● **Problem to solve**: Only a number is wanted: how many lines in the records below contain "Write"?

● **Excerpted data**:
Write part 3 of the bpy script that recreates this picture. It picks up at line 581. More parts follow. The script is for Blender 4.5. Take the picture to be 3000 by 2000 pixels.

...

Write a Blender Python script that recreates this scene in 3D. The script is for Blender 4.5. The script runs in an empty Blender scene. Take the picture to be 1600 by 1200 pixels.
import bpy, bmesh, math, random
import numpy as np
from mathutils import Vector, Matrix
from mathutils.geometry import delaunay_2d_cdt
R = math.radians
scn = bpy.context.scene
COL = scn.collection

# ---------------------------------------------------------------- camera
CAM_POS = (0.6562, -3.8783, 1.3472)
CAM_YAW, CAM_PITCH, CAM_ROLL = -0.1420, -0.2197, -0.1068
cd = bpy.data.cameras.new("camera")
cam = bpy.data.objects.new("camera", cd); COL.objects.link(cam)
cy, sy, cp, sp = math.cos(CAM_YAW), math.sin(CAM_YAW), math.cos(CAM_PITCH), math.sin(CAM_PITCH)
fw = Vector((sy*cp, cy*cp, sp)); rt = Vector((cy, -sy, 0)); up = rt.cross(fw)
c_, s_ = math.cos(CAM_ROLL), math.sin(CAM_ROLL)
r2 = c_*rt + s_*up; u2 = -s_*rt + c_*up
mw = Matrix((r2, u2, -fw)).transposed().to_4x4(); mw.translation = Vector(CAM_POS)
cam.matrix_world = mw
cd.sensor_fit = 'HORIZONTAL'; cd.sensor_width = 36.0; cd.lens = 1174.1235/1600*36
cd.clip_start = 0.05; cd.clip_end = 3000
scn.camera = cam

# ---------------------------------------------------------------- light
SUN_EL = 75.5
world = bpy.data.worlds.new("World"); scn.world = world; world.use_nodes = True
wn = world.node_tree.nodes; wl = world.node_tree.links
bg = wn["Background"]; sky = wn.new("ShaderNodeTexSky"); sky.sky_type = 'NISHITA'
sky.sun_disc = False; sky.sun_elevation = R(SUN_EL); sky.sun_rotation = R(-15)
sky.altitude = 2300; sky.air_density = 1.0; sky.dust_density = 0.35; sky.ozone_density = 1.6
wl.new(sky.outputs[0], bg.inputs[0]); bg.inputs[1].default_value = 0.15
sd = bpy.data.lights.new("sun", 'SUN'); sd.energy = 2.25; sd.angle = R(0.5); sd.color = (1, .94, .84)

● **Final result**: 2